Beberapa catatan sejarah menyebutkan bahwa Ekspedisi Pamalayu ini bertujuan untuk menjalin sekutu untuk menghadapi orang Mongol dari Dinasti Yuan yang berkedudukan di Khanbalik (Beijing sekarang). saat itu Dinasti Yuan atau dikenal sebagai Dinasti Mongol sedang melakukan ekspansi wilayah bahkan memiliki bentangan yang cukup luas, dari Korea hingga Rusia (Kievan Rus), Timur-Tengah (menghancurkan dinasti Abbasiyah di Baghdad) dan Eropa Timur. Dan pada tahun tahun itu, Dinasti Mongol berusaha mengadakan perluasan diantaranya ke Jepang dan Jawa. Maksudnya adalah untuk menghadang langsung armada Mongol agar tidak masuk ke perairan Jawa.
Hal ini berakibat dari peristiwa dimana Raja Kertanegara melakukan penghinaan terhadap utusan dari Kubilai Khan yang meminta agar raja Jawa (Singhasari) menyatakan takluk atas kekuasaan Kubilai Khan. Akibatnya Raja Kertanegara sangat marah dan mempermalukan utusan tersebut (Meng Ki).
Ketika banyaknya pasukan Singhasari yang dikirim ke luar daerah, kekuatan militer Singhasari dianggap menjadi lemah. Jayaktwang yang berniat melepaskan diri menjalin persekutuan dengan Arya Wiraraja dari Madura untuk menggempur Singhasari. Jayakatwang akhirnya menyerbu Singhasari dengan pasukan besar yang dibagi menjadi dua kekuatan untuk menjebak pasukan Singhasari yang dianggap sudah berkurang itu. Raden Wijaya, menantunya ditugaskan untuk menghadang pasukan Dhaha (Kediri) namun ternyata pasukan yang dihadapinya adalah pasukan pancingan karena pasukan induk Jayakatwang ternyata berhasil menggempur ibu kota dan berhasil membunuh Raja Kertanegara beserta menteri dan pembantu-pembantunya.
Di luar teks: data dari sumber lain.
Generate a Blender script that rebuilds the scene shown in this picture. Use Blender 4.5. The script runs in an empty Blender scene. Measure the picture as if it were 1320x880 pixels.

Sejak itu, Jayakatwang menempatkan kekuasaan Singhasari dibawah kekuasaan Dhaha (1292). Raden Wijaya yang berhasil meloloskan diri berhasil meminta perlindungan dari Arya Wiraraja yang membelot dari Jayakatwang. Dengan mendirikan benteng di tanak Tarik (T'rik) dan memanfaatkan kedatangan pasukan Kubilai Khan yang sedianya menghukum Raja Kertanegara akibat peristiwa penghinaan utusannya, Raden Wijaya berhasil membunuh Jayakatwang, mengusir pasukan Dinasti Mongol yang sebelumnya menjadi sekutu Raden Wijaya dengan mengira Jayakatwang adalah Raja Kertanegara, Raden Wijaya kemudian mendirikan kerajaan Majapahit menggantikan kerajaan Singashari (1293).